DAVID RICHARDSON
DAVID RICHARDSON
Wheat yields are about
the only thing to be
cheerful in a politically
hostile and
uncaring climate
I keep trying to find things to build up my optimism. Like the fact that, on this farm, we seem to be getting yields of wheat rather better than we feared, despite the dreadful weather through the year. Like the modest and faltering firming of market prices for cereals which may mean we can factor in values in the low £80/t rather than the mid-£70s as previously expected. If we get a sustained period of dry harvest weather and can avoid using the diesel-fuelled grain drier, we might break even on some fields.
But I am constantly reminded of the political context in which farmers have to work. And that kills any optimism that may begin to flicker into life.
The other day, for example, I was driving the combine and listening to the news on Radio 4 while the regular driver had his lunch, when Lord Larry Whitty was interviewed about the future of agriculture. I always used to associate the name Larry with a lamb which featured on childrens radio programmes when I was a child. DEFRAs Larry has a similar voice to the lamb in question, but thats as far as the comparison goes. I suspect he is a wolf in sheeps clothing, appointed to soften up farmings lambs for slaughter.
Again he repeated the mantra that the vast sums of government money pumped into farming every year have got to stop. Farmers must rely on market forces because direct payments are blunt and ineffective instruments by which to manage the industry, he added.
If ever there were a blunt instrument it is market forces as currently applied to UK farming. Our industry is subjected to intolerable and unsustainable injustices by an over-valued currency reducing farmers returns by 30%. The same overvalued currency makes it more attractive for retailers to import food than to purchase it from domestic producers. It suffers under a costly regulatory regime to which most of our competitors are exempt. And it is administered by a government whose actions and words indicate it would like to eliminate as many farmers as possible because they are too much trouble.
Through all of this it is implied that farmers have brought these problems on themselves. Foot-and-mouth, swine fever, BSE and other calamities are farmers own fault because of the way they responded to CAP. We should stop whingeing and get on with adjusting to the inevitable future. There is sometimes a mention that there might be a little more aid for environmental work and diversification but that, it is suggested, should only go to small-scale farmers. Big farmers dont need it and should not expect it. Meanwhile, unaware, presumably, of the contradiction in their words, our political masters recommend we get bigger to cash in on the economies of scale.
So, are farmers to blame for their own plight? Readers of this column will give a predictable answer. But independent viewers of the 4×4 programme on Channel 4 television the other night will have made up their own minds. The programme showed a vast warehouse at Heathrow Airport full of suspected illegal imports. There were pictures of rotting meat from exotic parts of the world falling out of cases and admissions by the one man in charge of checking it all that there was no way he could do an adequate job. Moreover, one of the airport managers claimed he had written to former farm minister Nick Brown long before the outbreak of F&M in February, warning him of the undermanning and inadequate checking of such packages at the airport. He had specifically told MAFF that he feared something like F&M might get into Britain via such packages. He has not yet received a reply. And still they try to blame farmers for the epidemic.
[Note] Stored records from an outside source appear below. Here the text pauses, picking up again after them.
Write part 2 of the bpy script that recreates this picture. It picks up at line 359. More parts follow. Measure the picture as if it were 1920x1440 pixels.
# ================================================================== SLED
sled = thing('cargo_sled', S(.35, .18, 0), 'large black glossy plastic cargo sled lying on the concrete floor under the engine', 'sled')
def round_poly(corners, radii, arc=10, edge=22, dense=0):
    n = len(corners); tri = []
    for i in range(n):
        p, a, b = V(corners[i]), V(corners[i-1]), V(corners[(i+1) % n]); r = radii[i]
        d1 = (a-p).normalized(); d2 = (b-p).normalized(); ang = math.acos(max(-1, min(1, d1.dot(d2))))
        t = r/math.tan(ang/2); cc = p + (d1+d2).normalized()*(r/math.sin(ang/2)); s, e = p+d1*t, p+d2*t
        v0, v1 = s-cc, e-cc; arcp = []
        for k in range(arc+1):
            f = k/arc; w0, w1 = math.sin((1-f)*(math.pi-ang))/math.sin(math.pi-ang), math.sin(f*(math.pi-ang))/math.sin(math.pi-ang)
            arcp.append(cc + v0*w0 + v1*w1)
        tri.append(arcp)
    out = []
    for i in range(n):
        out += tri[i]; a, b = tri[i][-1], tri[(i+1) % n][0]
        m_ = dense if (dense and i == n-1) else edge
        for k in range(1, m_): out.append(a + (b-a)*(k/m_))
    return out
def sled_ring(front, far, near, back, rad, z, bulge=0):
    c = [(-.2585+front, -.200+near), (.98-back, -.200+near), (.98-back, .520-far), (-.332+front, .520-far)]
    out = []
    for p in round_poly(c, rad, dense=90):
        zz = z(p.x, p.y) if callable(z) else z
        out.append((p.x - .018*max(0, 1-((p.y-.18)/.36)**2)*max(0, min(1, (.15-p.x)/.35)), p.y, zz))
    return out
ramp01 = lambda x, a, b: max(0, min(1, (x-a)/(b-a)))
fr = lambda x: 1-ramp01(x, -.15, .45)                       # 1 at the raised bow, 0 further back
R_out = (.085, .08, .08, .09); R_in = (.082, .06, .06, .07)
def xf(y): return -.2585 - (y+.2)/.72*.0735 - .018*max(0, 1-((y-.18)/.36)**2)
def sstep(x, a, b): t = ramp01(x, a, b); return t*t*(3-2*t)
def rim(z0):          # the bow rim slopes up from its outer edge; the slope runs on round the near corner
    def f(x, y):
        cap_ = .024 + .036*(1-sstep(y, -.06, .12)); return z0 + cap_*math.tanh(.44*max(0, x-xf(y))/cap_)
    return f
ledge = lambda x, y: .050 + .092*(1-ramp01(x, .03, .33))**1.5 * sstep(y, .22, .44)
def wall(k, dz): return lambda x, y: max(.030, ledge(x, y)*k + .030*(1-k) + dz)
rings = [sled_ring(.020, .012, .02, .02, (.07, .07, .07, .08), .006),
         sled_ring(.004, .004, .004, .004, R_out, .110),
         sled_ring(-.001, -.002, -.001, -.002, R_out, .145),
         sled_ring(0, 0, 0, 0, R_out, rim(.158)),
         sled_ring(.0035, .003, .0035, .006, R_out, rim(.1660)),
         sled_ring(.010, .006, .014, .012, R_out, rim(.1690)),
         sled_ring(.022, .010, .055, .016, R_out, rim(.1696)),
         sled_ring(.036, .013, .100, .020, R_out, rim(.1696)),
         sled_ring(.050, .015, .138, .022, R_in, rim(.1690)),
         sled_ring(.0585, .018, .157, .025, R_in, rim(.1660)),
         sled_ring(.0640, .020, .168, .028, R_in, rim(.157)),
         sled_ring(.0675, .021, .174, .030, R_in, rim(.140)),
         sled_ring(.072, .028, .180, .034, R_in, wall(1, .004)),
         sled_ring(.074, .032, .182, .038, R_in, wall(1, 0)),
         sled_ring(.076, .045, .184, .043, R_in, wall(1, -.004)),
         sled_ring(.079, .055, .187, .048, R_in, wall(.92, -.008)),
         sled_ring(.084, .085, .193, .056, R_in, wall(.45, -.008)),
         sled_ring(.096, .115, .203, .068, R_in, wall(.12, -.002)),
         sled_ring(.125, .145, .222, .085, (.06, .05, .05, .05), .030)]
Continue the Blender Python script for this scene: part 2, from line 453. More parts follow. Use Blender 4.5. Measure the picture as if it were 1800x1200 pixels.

It is the deliberate, constant and usually unjustified criticism by government officials that is most debilitating to people who are already struggling financially. One of its indirect results is the disastrous fall in numbers of agricultural students attending colleges and universities. Young people who might normally have registered for a farm management course read such comments, as we all do, and are put off by the poor prospects they indicate. Plenty choose, instead of agriculture, environmental sciences, rural development, flower arranging, and so. The number of pure agriculture students at many establishments can be counted on your fingers.
Have Lord Whitty, Margaret Beckett or Tony Blair considered the implications? I doubt it. But if it continues it will amount to the loss to agriculture of a generation of young people. For few young farmworkers are joining the industry either.
Come the next food shortage – and come it will – this country could find itself without the skills necessary to rebuild food production. Think of coal. Do you believe the UK coal industry could be redeveloped with the limited specialist skills that remain? I suggest it could not and after a few more years of the current treatment, the same will apply to farming.